O colégio de cardeais reúne-se no Vaticano para eleger o novo Papa. Reunidos em conclave os mais altos representantes da Igreja Católica levarão o tempo necessário para que do seu discernimento, resultado da iluminação do Espírito Santo, emane a escolha do novo Papa.
A eleição será difícil, até que, com Nanni Moretti, “Habemus Papam”. Mas o pior chega quando, no momento de assumir a sua eleição e após aceitá-la por palavras, o novo Papa é tomado pelo pânico e pede tempo para repensar a decisão.
A partir daqui, Nanni Moretti desdobra-se em duas vias: a do drama vivido por um homem que esquece, num complexo processo de amnésia, até a ação do Espírito Santo que o levou até ali, e não se sente preparado para a missão de que é incumbido; e a comédia que envolve a vida no Vaticano até que este homem, ou novo Papa, se sinta capaz de assumir uma postura perante a sua nova condição.
Na via dramática que acompanha a dúvida dum homem, agora Papa, Moretti opta por uma abordagem sóbria de recurso minimal à psicanálise que nos permite compreender a necessidade de um humano de se reencontrar e reconhecer como pessoa, as suas expectativas e as expectativas dos outros sobre si, sobretudo num momento em que estas últimas atingem tão elevado nível. Ainda que seja difícil imaginar um homem chegar a tal patamar de uma vida em igreja que combina, como poucas, espiritualidade e hierarquia, sem nunca se questionar ou ser questionado sobre si próprio, o percurso deste cardeal/papa tem algo de tocante na sua necessidade de se reencontrar como homem, qualquer homem, entre iguais. E que nos lembra as incursões pelas ruas e vielas de Roma de Anthony Quinn, em “As Sandálias do Pescador”.

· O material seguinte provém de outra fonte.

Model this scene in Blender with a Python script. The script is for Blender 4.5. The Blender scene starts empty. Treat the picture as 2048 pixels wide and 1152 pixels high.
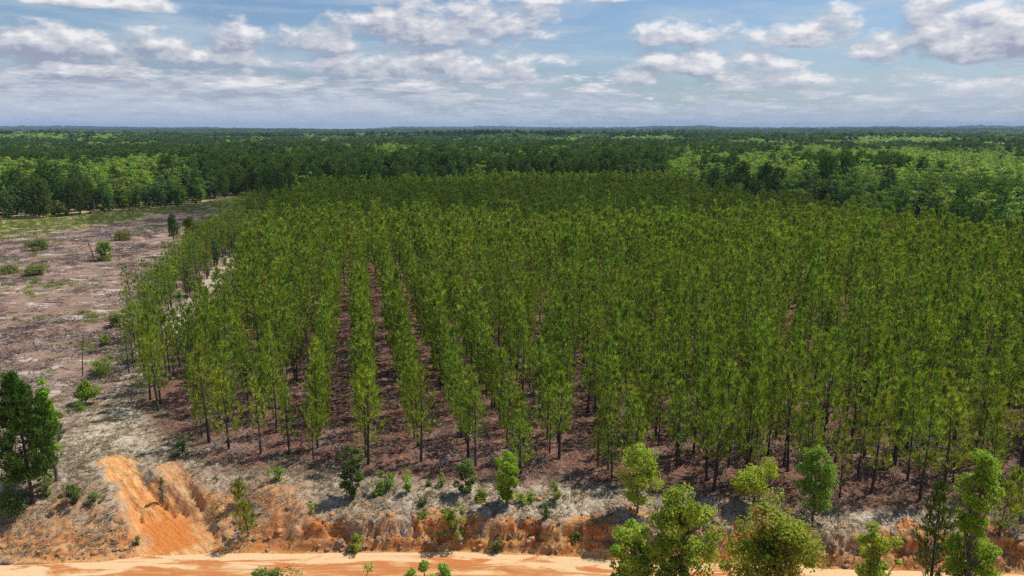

Já na visita virtual ao Vaticano, e no imaginário sobre o ambiente que envolve a eleição de um Papa, Moretti gere uma comédia, seguindo a sua mais popular veia criativa e caricatural para mostrar e explorar um mundo povoado de homens/cardeais fechados sobre si próprios, imaturos e parados no tempo, adotando premissas surpreendentemente descabidas como a da impossibilidade da coexistência de consciência e de alma, e todo um processo de (não)comunicação encabeçado por um assessor de imprensa impensável nos dias de hoje. Com tantas soluções verdadeiramente possíveis para resolver uma situação de hesitação ou de renúncia, perfeitamente consignada pela Igreja, só conhecendo Moretti para degustar este como um filme que tem muito mais sobre si, como realizador e como persona-psicanalista (que o próprio também satiriza) do que sobre a Igreja propriamente dita.
Com o distanciamento proporcional ao nosso verdadeiro conhecimento da vida e fundamento da Igreja que amamos, distinguindo realidade e ficção, nunca é, porém, de desprezar o olhar mesmo que em comédia dum cineasta de hoje para dentro da Igreja, atendendo sim ao registo mais ou menos sério que utiliza, e à honestidade, ou não, de uma mensagem sobre o que mais nos diz respeito. Mesmo que não a subscrevamos.